Available data start

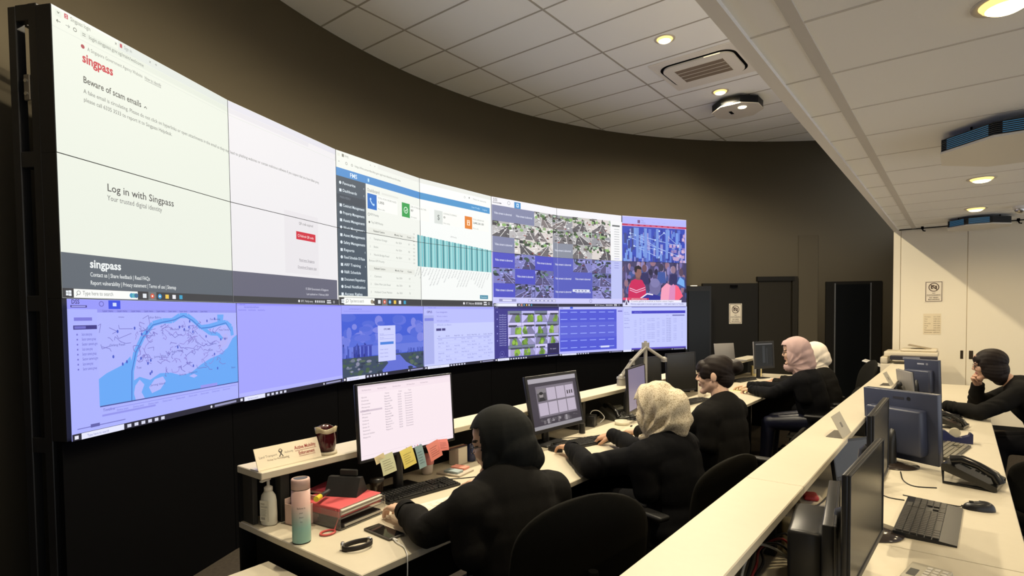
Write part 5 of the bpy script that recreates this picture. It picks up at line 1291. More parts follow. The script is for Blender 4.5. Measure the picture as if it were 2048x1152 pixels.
# sticky notes
def note(y, z, w, h, col, label, roll=0, x=-2.066, swing=8):
    t = thing('sticky_note', label, 'sticky note', (x, y, z), 0, 'sticky notes under the wide monitor')
    mb = MB(); n = 6; vs = []
    for k in range(n+1):
        v = k/n
        for u in (-.5, .5):
            yy, zz = u*w, -v*h; c, s = math.cos(math.radians(roll)), math.sin(math.radians(roll))
            vs.append((.018*math.sin(v*1.4)*swing/8, yy*c-zz*s, yy*s+zz*c))
    mb.add(vs, [(2*k, 2*k+2, 2*k+3, 2*k+1) for k in range(n)], 0, True); mb.build('sheet', mat('note_%d_%d_%d' % col, (*[lin(c) for c in col],), .6), t)
    p = Pic(); r = random.Random(int(y*1000))
    for k in range(5): p.rect(w*.15, h*(.28+.12*k), w*(.55+.3*r.random()), h*(.30+.12*k), tuple(int(c*.55) for c in col))
    def f(xx, yy, l):
        v = yy/h; a, b = xx-w/2, -yy; c, s = math.cos(math.radians(roll)), math.sin(math.radians(roll)); return (.018*math.sin(v*1.4)*swing/8+.0006+l, a*c-b*s, a*s+b*c)
    p.build('writing', M_print, f, t, eps=.00003)
note(1.630, .968, .055, .035, (226, 214, 172), 'cream note stuck under the left corner of the wide monitor', 14, swing=2)
note(1.668, .964, .080, .088, (206, 212, 178), 'pale green note hanging under the wide monitor', 7)
note(1.788, .968, .078, .086, (228, 214, 118), 'yellow note hanging under the wide monitor', 10)
note(1.868, .967, .048, .110, (140, 170, 178), 'blue-grey narrow note hanging under the wide monitor', 8)
note(1.958, .966, .082, .084, (228, 140, 130), 'salmon note hanging under the right end of the wide monitor', 13)
note(2.035, .968, .070, .055, (226, 134, 130), 'small salmon note at the right corner of the wide monitor', -6, -2.068)
# things behind the monitor: cup, notepads, box, pens, bottle, stand
t = thing('cup', 'pink and clear plastic cup behind the sticky notes', 'cup', (-2.265, 2.11, Zd)); MB().lathe([(0, 0), (.027, 0), (.030, .01), (.036, .075), (0, .07)], n=22).build('cup', mat('frost', (.62, .54, .46), .3), t); MB().lathe([(.037, .055), (.0385, .09), (.036, .105), (0, .11)], n=22).build('lid', mat('coral', (.60, .20, .19), .4), t)
for k, (c, lb, dx, dy, wx, hz) in enumerate((((.50, .44, .36), 'cream notepad at the bottom of the small stack', 0, 0, .075, .010), ((.33, .40, .42), 'grey-blue notepad on the small stack', .012, -.016, .045, .012), ((.66, .26, .20), 'orange-pink notepad on the small stack', -.012, .032, .045, .012))):
    z0 = Zd + (0 if k == 0 else .0102); t = thing('notepad', lb, 'notepad', (-2.155+dx, 2.215+dy*1.6, z0), R(10), 'notepads behind the monitor'); MB().rbox(-wx, wx, -wx*(.95 if k == 0 else .62), wx*(.95 if k == 0 else .62), 0, hz, .001, 1).build('pad', mat('pad_%d' % k, c, .6), t)
t = thing('box', 'small white carton holding pens across its top, behind the monitor', 'box', (-2.275, 2.365, Zd), R(6)); MB().rbox(-.035, .035, -.042, .042, 0, .098, .002, 1).build('carton', mat('carton', (.66, .60, .50), .5), t)
for k in range(4):
    tag(MB().cyl((-2.25-.012*k, 2.27, .8415+.0*k), (-2.25-.012*k, 2.41, .8415), .0055, n=8).build('pen', mat('pen_%d' % k, [(.05, .03, .03), (.3, .08, .07), (.45, .38, .25), (.08, .05, .05)][k], .3)), ['black pen on the white carton', 'red pen on the white carton', 'cream pen on the white carton', 'brown pen on the white carton'][k], 'pen', 'pens on the carton')
t = thing('bottle', 'small dark blue bottle beside the white carton', 'bottle', (-2.26, 2.455, Zd)); MB().lathe([(0, 0), (.028, 0), (.030, .01), (.030, .075), (.018, .09), (.014, .10), (0, .10)], n=22).build('body', mat('blue_bottle', (.012, .02, .075), .25, spec=.6), t)
t = thing('file_holder', 'black upright file holder beyond the blue bottle', 'holder', (-2.235, 2.565, Zd)); MB().rbox(-.08, .08, -.016, .016, 0, .165, .003, 1).build('holder', M_bezel, t)
# ------------------------------------------------------------------ second workstation
def speaker_block(label, loc, w, h):
    t = thing('desktop_speaker', label, 'speaker', loc, R(15), 'small speakers behind the tilted monitor'); MB().rbox(-w/2, w/2, -w/2, w/2, 0, h, .004, 2).build('case', M_bezel, t); MB().lathe([(0, 0), (w*.3, 0)], n=18, M=Matrix.Translation((0, -w/2-.0006, h*.5)) @ Matrix.Rotation(PI/2, 4, 'X')).build('cone', M_post, t)
speaker_block('small black speaker behind the tilted monitor, nearer of the pair', (-2.25, 3.60, Zd), .075, .075)
speaker_block('small black speaker behind the tilted monitor, beside the white cable', (-2.215, 3.76, Zd), .085, .085)
t = thing('desktop_speaker', 'slim black can under the right corner of the tilted monitor', 'speaker', (-2.13, 3.50, Zd)); MB().cyl((0, 0, 0), (0, 0, .07), .022).build('case', M_bezel, t)
cable('cable', 'white cable arching up beside the small speaker', [(-2.25, 3.80, .79), (-2.26, 3.86, .835), (-2.24, 3.93, .83), (-2.20, 3.95, .78), (-2.21, 3.90, .745)], .0035, M_white)
t = thing('tape_roll', 'white roll of tape on the desk before the cream headscarf', 'tape', (-2.045, 3.95, Zd)); MB().lathe([(.038, 0), (.056, 0), (.056, .030), (.038, .030), (.038, 0)], n=36).build('roll', mat('tape_white', (.74, .70, .56), .35), t)
t = thing('marker_cap', 'tiny black marker cap beside the tape roll', 'cap', (-1.95, 3.915, Zd)); MB().cyl((0, -.01, .005), (0, .012, .005), .005, n=8).build('cap', M_black, t)
def desk_phone(label, loc, rz, m=M_bezel, glass=None, s=1.0, wire=False):
    t = thing('desk_phone', label, 'telephone', loc, rz, 'desk telephones')
    Mx = Matrix(((0, 0, 1, -.11*s), (1, 0, 0, 0), (0, 1, 0, 0), (0, 0, 0, 1)))
    if wire:
        MB().prism([(-.10*s, .004), (-.09*s, 0), (.09*s, .062*s), (.09*s, .088*s), (.07*s, .094*s), (-.10*s, .022*s)], 0, .22*s, 0, Mx).build('body', m, t)
        MB().tube([(-.095*s, -.06*s, .006), (-.095*s, .085*s, .006), (-.095*s, .088*s, .07*s), (.095*s, .088*s, .07*s), (.095*s, .085*s, .006), (.095*s, -.06*s, .006)], .007, 8).build('stand', m, t)
    else: MB().prism([(-.10*s, 0), (.09*s, 0), (.09*s, .085*s), (.07*s, .095*s), (-.10*s, .022*s)], 0, .22*s, 0, Mx).build('body', m, t)
    tl = Matrix.Translation((0, 0, .022*s)) @ Matrix.Translation((0, -.10*s, 0)) @ Matrix.Rotation(math.atan2(.073, .17), 4, 'X')
    MB().rbox(-.01*s, .095*s, .11*s, .17*s, 0, .006, .002, 1, 0, tl).build('display', glass or mat('phone_lcd', (.16, .17, .15), .2), t)
    mb = MB()
    for i in range(4):
        for j in range(3): mb.rbox(.0+.028*j*s, .022*s+.028*j*s, .015*s+.022*i*s, .031*s+.022*i*s, 0, .005, .001, 1, 0, tl)
    mb.build('buttons', M_post, t)
    pts = [tl @ Vector((-.075*s, q*s, z*s)) for q, z in ((.0, .012), (.03, .036), (.09, .042), (.15, .036), (.18, .012))]
    MB().tube(pts, [.022*s, .019*s, .016*s, .019*s, .022*s], 10).build('handset', mat('handset_black', (.008, .008, .008), .22, spec=.6), t)
    return t
desk_phone('grey desk telephone behind the cream headscarf, under the shelf', (-2.20, 4.16, Zd), R(70), mat('phone_grey', (.05, .05, .045), .4), mat('lcd_grey', (.20, .20, .17), .3))
cable('cable', 'coiled black telephone cord by the grey desk telephone', [(-2.12, 4.02, .78), (-2.10, 4.10, .80), (-2.07, 4.14, .77), (-2.09, 4.2, .745), (-2.06, 4.26, .745)], .004)
# ------------------------------------------------------------------ far workstations of the front row
t = thing('document', 'white sheet beside the elbow of the person with a hair bun', 'paper', (-1.72, 5.35, Zd), R(20)); MB().box(-.10, .10, -.14, .14, 0, .001).build('sheet', M_paper, t)
t = thing('document', 'yellowish printed sheet under the hands of the mauve headscarf person', 'paper', (-1.85, 6.45, Zd), R(-10)); MB().box(-.11, .11, -.15, .15, 0, .001).build('sheet', mat('yellow_paper', (.66, .62, .34), .7), t)
t = thing('bottle', 'slim white bottle beyond the hair bun', 'bottle', (-2.08, 6.55, Zd)); MB().lathe([(0, 0), (.022, 0), (.024, .01), (.022, .10), (.014, .125), (.012, .14), (0, .14)], n=18).build('body', M_white, t); MB().lathe([(.0145, .141), (.0145, .165), (0, .165)], n=16).build('cap', M_offwhite, t)
t = thing('tissue_box', 'yellow and white carton under the far monitor', 'box', (-2.16, 8.05, Zd), R(25)); MB().rbox(-.06, .06, -.06, .06, 0, .13, .003, 1).build('carton', mat('yellow_carton', (.66, .55, .26), .5), t); MB().box(-.045, .045, -.0612, -.06, .03, .10).build('print', mat('carton_print', (.35, .33, .28), .5), t)
t = thing('document', 'white paper in front of the yellow carton', 'paper', (-1.93, 7.75, Zd), R(10)); MB().box(-.14, .14, -.10, .10, 0, .001).build('sheet', M_paper, t)
t = thing('box', 'small white printed carton hidden behind the face with a hair bun', 'box', (-2.08, 5.78, Zd), R(10)); MB().rbox(-.03, .03, -.07, .07, 0, .19, .002, 1).build('carton', mat('carton', (.66, .6, .5), .5), t)
for k in range(5): MB().box(.0301, .0308, -.05, .045-.01*(k % 3), .03+.03*k, .04+.03*k).build('print', mat('carton_print', (.35, .33, .28), .5), t)
# ------------------------------------------------------------------ second row things
def sign_holder(label, loc, rz):
    t = thing('sign_holder', label, 'sign', loc, rz, 'acrylic sign holders on the ledge')
    M = Matrix.Rotation(R(-27), 4, 'X')
    MB().box(-.10, .10, 0, .002, 0, .115, 0, M).build('card', mat('card_grey', (.50, .46, .36), .5), t)
    MB().box(-.10, .10, .002, .075, 0, .002).build('foot', M_acr, t)
    MB().box(-.015, .015, -.0012, -.0002, .045, .07, 0, M).build('print', mat('card_print', (.22, .2, .17), .5), t)
    return t
sign_holder('folded acrylic sign holder on the ledge, nearer of the two', (-.436, 3.235, Zs), R(88))
sign_holder('folded acrylic sign holder on the ledge, beside the far monitors', (-.440, 5.65, Zs), R(88))
desk_phone('large glossy black desk telephone on the second row desk', (.055, 3.60, Zd), R(80), mat('phone_black', (.008, .008, .008), .2, spec=.6), None, 1.12, True)
desk_phone('black desk telephone near the elbow of the person with bobbed hair', (-.045, 5.25, Zd), R(80), mat('phone_black', (.008, .008, .008), .2, spec=.6), None, .9, True)
t = thing('tape_dispenser', 'dark blue tape dispenser on the second row desk', 'tape dispenser', (-.015, 4.655, Zd), R(8))
Mx = Matrix(((1, 0, 0, 0), (0, 0, 1, -.03), (0, 1, 0, 0), (0, 0, 0, 1)))
MB().prism([(-.085, 0), (.085, 0), (.085, .062), (.072, .070), (.066, .050), (.03, .036), (-.005, .034), (-.03, .05), (-.06, .075), (-.085, .08)], 0, .06, 0, Mx).build('body', mat('navy_plastic', (.012, .016, .075), .35, spec=.5), t)
MB().cyl((-.005, -.012, .062), (-.005, .012, .062), .030, n=24).build('tape', mat('tape_clear', (.55, .5, .36), .3), t); MB().box(.066, .074, -.012, .012, .066, .074).build('cutter', M_steel, t)
t = thing('calculator', 'grey desk calculator at the bottom edge of the picture', 'calculator', (-.075, 2.215, Zd), R(80)); MB().rbox(-.075, .075, -.055, .055, 0, .02, .004, 2).build('case', mat('calc_grey', (.42, .39, .31), .5), t); MB().rbox(-.05, .01, .02, .045, .0195, .0215, .001, 1).build('display', mat('lcd_dark', (.09, .09, .08), .2), t)
mb = MB()
for i in range(5):
    for j in range(3): mb.rbox(-.062+.024*i, -.044+.024*i, -.048+.02*j, -.033+.02*j, .0195, .023, .001, 1)
mb.build('buttons', mat('calc_btn', (.55, .52, .45), .5), t)
t = thing('power_adapter', 'cream power adapter block beside the thick backed monitor', 'adapter', (-.462, 2.19, Zd), R(15)); MB().rbox(-.035, .035, -.04, .04, 0, .115, .008, 2).build('block', mat('adapter_cream', (.60, .54, .36), .45), t)
for k, (c, lb) in enumerate((((.6, .58, .5), 'white cable looping behind the thick backed monitor'), ((.015, .014, .014), 'black cable looping behind the thick backed monitor'), ((.30, .03, .03), 'red cable looping behind the thick backed monitor'), ((.02, .018, .018), 'second black cable coiled beside the cream adapter'))):
    y0 = 1.80+.03*k
    cable('cable', lb, [(-.42, y0+.25, .748), (-.47, y0+.22, .80+.01*k), (-.515, y0+.12, .84-.015*k), (-.52+.012*k, y0+.0, .80), (-.50, y0-.08, .748), (-.44, y0-.12, .748)], .0045, mat('cable_%d' % k, c, .4))
t = thing('webcam_box', 'red and white small box under the ledge, behind the edge-on monitor', 'box', (-.50, 2.70, Zd), R(20)); MB().rbox(-.05, .05, -.07, .07, 0, .05, .004, 2).build('carton', mat('carton', (.66, .6, .5), .5), t); MB().rbox(-.03, .03, -.04, .04, .0502, .072, .01, 2).build('cap', mat('box_red', (.5, .05, .05), .4), t)
cable('cable', 'black cable hanging in a loop under the ledge', [(-.52, 2.35, .88), (-.49, 2.48, .82), (-.46, 2.62, .79), (-.44, 2.75, .80)], .004)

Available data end

Request: Only lines with "picture" are wanted here; list each of them.

Task solution:
Write part 5 of the bpy script that recreates this picture. It picks up at line 1291. More parts follow. The script is for Blender 4.5. Measure the picture as if it were 2048x1152 pixels.
t = thing('calculator', 'grey desk calculator at the bottom edge of the picture', 'calculator', (-.075, 2.215, Zd), R(80)); MB().rbox(-.075, .075, -.055, .055, 0, .02, .004, 2).build('case', mat('calc_grey', (.42, .39, .31), .5), t); MB().rbox(-.05, .01, .02, .045, .0195, .0215, .001, 1).build('display', mat('lcd_dark', (.09, .09, .08), .2), t)